Directions: Starting at the line that contains "Recreate this scene", copy every line down to the line that contains "the z=0 datum", inclusive, exactly as it stands. Omit all other lines.

Task material:

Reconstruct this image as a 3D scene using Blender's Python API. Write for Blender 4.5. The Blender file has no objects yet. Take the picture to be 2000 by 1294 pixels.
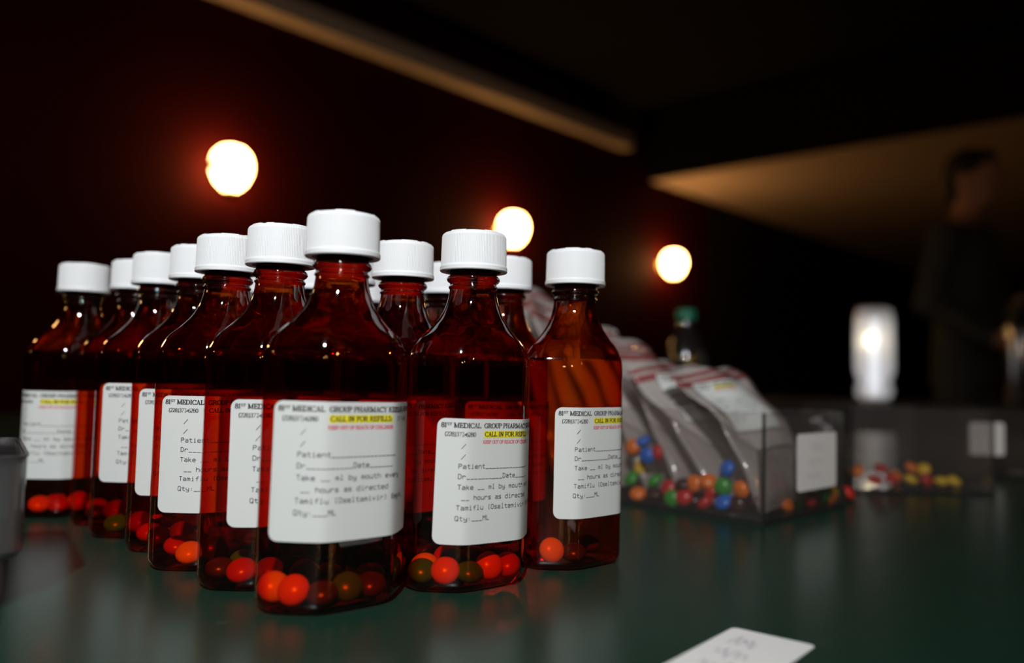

---

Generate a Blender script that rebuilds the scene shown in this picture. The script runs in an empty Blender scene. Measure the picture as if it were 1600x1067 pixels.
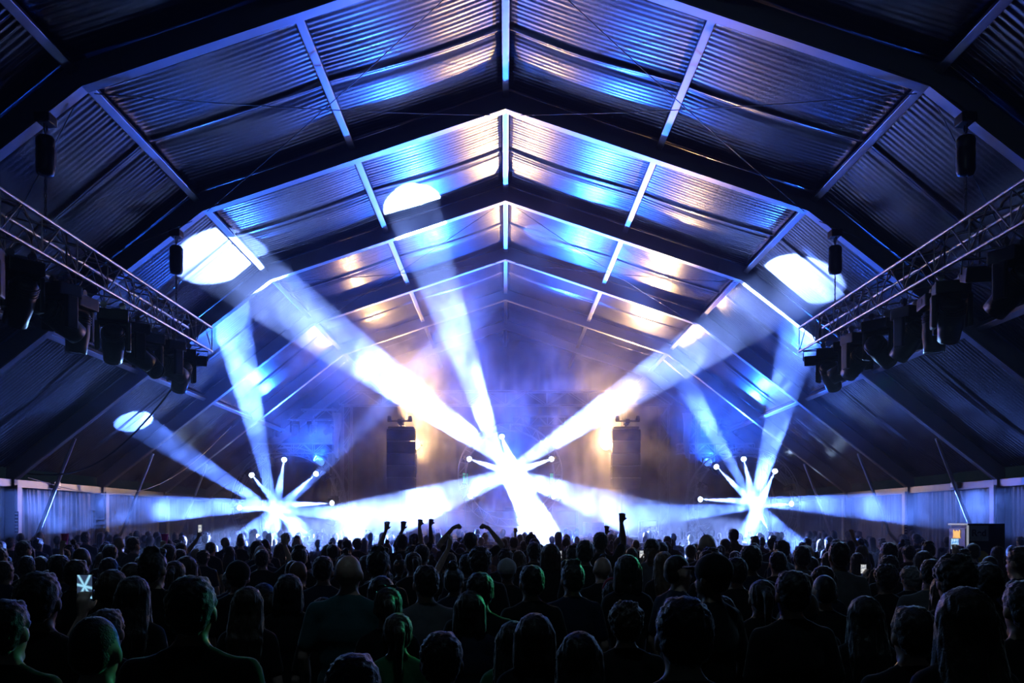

* * *

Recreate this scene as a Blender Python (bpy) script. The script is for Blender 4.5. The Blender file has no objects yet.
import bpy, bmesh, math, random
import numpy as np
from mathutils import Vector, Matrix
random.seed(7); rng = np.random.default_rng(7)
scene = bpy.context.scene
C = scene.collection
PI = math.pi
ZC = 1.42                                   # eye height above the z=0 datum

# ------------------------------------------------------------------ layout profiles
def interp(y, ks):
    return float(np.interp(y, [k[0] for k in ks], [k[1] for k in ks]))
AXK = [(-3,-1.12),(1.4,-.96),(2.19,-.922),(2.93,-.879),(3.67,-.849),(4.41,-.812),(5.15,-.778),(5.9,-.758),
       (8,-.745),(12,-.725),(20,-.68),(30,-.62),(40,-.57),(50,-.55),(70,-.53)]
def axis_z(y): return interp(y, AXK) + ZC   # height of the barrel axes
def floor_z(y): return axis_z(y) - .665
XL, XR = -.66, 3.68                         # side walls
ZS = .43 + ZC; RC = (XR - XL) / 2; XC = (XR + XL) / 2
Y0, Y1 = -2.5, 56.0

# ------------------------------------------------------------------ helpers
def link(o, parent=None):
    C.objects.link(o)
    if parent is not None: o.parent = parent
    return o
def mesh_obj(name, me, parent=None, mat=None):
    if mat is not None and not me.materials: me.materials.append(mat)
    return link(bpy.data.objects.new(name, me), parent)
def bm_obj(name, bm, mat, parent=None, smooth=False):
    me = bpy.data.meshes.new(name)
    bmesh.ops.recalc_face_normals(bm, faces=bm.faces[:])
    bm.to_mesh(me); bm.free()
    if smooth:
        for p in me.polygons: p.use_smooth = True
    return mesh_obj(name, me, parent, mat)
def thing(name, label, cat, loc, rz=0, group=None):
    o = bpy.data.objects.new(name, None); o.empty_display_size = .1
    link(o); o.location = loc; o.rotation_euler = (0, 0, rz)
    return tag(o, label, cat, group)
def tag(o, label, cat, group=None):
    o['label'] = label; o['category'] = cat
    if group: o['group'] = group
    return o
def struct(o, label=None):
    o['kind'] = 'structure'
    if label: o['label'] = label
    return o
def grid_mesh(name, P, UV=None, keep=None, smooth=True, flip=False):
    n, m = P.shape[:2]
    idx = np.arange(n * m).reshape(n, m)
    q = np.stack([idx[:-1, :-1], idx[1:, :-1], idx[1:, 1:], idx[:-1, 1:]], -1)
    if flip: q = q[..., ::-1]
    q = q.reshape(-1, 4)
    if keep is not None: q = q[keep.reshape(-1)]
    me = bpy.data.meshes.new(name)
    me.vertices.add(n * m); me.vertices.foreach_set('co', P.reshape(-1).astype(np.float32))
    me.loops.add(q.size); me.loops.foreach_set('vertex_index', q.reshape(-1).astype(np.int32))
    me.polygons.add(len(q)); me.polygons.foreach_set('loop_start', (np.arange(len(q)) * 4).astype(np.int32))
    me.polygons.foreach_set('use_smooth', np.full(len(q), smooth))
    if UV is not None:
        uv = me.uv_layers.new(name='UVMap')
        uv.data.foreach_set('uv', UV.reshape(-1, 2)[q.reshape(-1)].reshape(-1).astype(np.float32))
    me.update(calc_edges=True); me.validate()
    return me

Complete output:
Recreate this scene as a Blender Python (bpy) script. The script is for Blender 4.5. The Blender file has no objects yet.
import bpy, bmesh, math, random
import numpy as np
from mathutils import Vector, Matrix
random.seed(7); rng = np.random.default_rng(7)
scene = bpy.context.scene
C = scene.collection
PI = math.pi
ZC = 1.42                                   # eye height above the z=0 datum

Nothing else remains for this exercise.